先行研究にも力を入れました。モーターショーのコンセプトカーと同じような位置づけで、5年後の製品のプロポーザルデザインを可視化します。各事業部のすべてのデザイナーが参加し10年間続けたことで、実力は相当上がったと思います。統一のテーマで海外オフィスの外国人デザイナーの提案と本社のデザイナーの提案を比較するなども行い、全事業部の役員を招待して社内発表も頻繁に行っていました。

李会長のリーダーシップも相当なものです。たとえば、新商品開発に関しては、会長自らが頻繁に製品をチェックし、短期間でのやり直しを命じていました。日本では、かつて松下幸之助氏が市場に出す前の製品をチェックしていたといいます。ソニーでも、大賀氏が最後のフィルターとして製品をチェックしていた頃は、ソニーブランドが非常に強かった時期です。経営者の意志が重要であると感じます。
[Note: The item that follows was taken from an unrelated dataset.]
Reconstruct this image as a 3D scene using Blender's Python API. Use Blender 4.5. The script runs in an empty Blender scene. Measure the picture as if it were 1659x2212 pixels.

サムスン電子の成功要因を分析すると、経営トップの理解とリードがあったこと、デザイン文化・風土が日本の企業よりも健全であることが挙げられます。デザイナーたちの実力も上がってきました。教育システムも充実し、常にプロセスを改革していました。世界市場規模の情報収集と研究、デザイン部門への投資も積極的に行っています。デザイン決定方法については、投票や提案をミックスするといった幼稚なことはしません。「これしかない」というところまでデザインを詰めて決定しています。そうでないと、競争力を持てないと考えているからです。

デザイン経営の進化として、サムスン電子のデザイナーは1000人を超えていますが、ROI(投資利益率)はきっちり計算しています。独自の計算式でデザインの貢献度は何%と判定しているようです。人数的には、李会長は「デザイナーがまだ少ない」と言っているようです。日本の家電にも、頑張ってもらいたいと思っています。

質疑応答

Q:

サムスンが抱えている課題、問題意識についてうかがいたいと思います。

A:

オリジナリティだと思います。90年代から必死に欧米の先進企業を追いかけ、すでに追い越している商品分野もあるわけですが、オリジナリティがないのです。市場が、次にどういうサムスンの新製品を期待しているかを読む必要があります。アップルにはスティーブ・ジョブズというカリスマ経営者のリーダーシップがあったわけですが、「サムスンだからできた」というものが次の課題だと思っています。

Q:

サムスンは、アップルとの紛争において特許だけでなく意匠に関しても善戦し、攻勢をかけている印象があります。どのように取り組まれているのでしょうか。

A:

法律的なことはよくわかりませんが、デザインセンターも、今後の開発に関して相当勉強しているようです。フォロワーとしての自覚があり、そこからいかに脱却するかを必死に考えている段階だと思います。これからのデザイン案を見せてもらう機会が最近ありましたが、中にはオリジナリティが出てきているものもあると感じます。

Q:

デザインは企業内教育が柱になっているという話でしたが、産学連携プロジェクトや人材養成について、どのようにお考えでしょうか。

A:

京都工芸繊維大学でも産学連携プロジェクトに取り組みましたが、とくにデザインでは、産業界とのミスマッチが大きいと思います。企業は、すぐに業績に結びつくデザインを学生たちに求めます。学生たちにとって勉強になり、企業にとってもややアドバンスで刺激になるような産学連携が理想だと思いますが、知財の扱いも含め、難しい現状があると思います。

この議事録はRIETI編集部の責任でまとめたものです。